(The Five Lemma). Let $\require{AMScd}$ \begin{CD} A_1 @>{f_1}>> A_2 @>{f_2}>> A_3 @>{f_3}>> A_4 @>{f_4}>> A_5 \\ @V{\alpha_1}VV @V{\alpha_2}VV @V{\alpha_3}VV @V{\alpha_4}VV @V{\alpha_5}VV \\ B_1 @>{g_1}>> B_2 @>{g_2}>> B_3 @>{g_3}>> B_4 @>{g_4}>> B_5 \end{CD}
be a commutative diagram of R-modules and R-module homomorphisms, with exact rows. Prove that:
(a) $\alpha_1$ an epimorphism and $\alpha_2, \alpha_4$ monomorphisms$\implies$$\alpha_3$ is a monomorphism;
(b) $\alpha_5$ a monomorphism and $\alpha_2,\alpha_4$ epimorphisms$\implies$$\alpha_3$ is an epimorphism.

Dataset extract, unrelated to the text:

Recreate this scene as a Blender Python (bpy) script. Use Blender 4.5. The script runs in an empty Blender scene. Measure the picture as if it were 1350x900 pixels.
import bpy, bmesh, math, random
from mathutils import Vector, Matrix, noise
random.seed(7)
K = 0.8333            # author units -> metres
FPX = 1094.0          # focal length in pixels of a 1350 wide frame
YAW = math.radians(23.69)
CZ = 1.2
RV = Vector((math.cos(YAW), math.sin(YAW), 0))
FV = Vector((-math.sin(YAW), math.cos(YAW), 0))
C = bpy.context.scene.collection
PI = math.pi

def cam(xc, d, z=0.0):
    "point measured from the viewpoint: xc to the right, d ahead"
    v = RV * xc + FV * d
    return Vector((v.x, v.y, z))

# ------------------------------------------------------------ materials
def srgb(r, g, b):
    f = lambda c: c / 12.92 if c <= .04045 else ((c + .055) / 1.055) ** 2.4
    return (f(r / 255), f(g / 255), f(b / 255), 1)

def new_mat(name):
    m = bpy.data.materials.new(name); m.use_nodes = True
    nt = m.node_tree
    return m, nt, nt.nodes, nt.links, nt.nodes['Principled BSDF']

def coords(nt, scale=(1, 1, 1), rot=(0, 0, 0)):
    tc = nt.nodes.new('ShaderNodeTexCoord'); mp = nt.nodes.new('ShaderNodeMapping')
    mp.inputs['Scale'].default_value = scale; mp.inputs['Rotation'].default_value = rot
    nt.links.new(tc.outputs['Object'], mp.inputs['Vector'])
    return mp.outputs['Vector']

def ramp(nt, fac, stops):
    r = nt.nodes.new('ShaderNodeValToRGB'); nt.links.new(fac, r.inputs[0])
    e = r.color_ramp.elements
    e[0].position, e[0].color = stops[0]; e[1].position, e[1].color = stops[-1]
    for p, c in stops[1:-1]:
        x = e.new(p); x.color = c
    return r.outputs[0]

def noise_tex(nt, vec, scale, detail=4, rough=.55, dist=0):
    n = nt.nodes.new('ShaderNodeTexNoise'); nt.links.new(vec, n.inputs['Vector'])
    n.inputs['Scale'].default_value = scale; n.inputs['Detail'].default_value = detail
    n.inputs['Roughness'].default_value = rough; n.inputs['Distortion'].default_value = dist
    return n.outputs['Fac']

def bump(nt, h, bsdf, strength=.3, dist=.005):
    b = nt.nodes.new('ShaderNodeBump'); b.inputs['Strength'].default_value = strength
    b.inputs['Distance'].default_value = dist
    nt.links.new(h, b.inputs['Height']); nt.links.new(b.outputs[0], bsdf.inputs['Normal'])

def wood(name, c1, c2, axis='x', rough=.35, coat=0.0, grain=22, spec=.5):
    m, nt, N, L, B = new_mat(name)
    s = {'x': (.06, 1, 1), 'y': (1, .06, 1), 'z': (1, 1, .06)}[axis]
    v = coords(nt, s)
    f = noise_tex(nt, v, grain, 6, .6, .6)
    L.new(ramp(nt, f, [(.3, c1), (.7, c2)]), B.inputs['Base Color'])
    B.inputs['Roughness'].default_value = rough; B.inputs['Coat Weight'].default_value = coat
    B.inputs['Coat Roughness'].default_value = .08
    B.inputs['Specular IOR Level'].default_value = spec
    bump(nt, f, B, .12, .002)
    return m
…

This youtube video is solution of the five lemma using diagram chasing. Short five lemma and five lemma looks very similar. I was wondering if we could prove this exercise using short five lemma. In proof of short five lemma, we make use of $g_2$ is monomorphism, which is not given in hypothesis of five lemma. We are given $\alpha_1$ is epimorphism. I want to show $g_2$ is monomorphism.
Since $\alpha_1$ is surjective, we have $\text{Im} (g_1\alpha_1)=\text{Im}(g_1)$. Since $\alpha_2$ is injective, we have $\text{ker}(\alpha_2f_1)=\text{ker}(f_1)$. By exactness at $B_2$, $\text{Im}(g_1)=\text{ker}(g_2)$. By commutativity, $\alpha_2f_1=g_1\alpha_1$. But I can’t show $\text{ker}(g_2)=\{0\}$.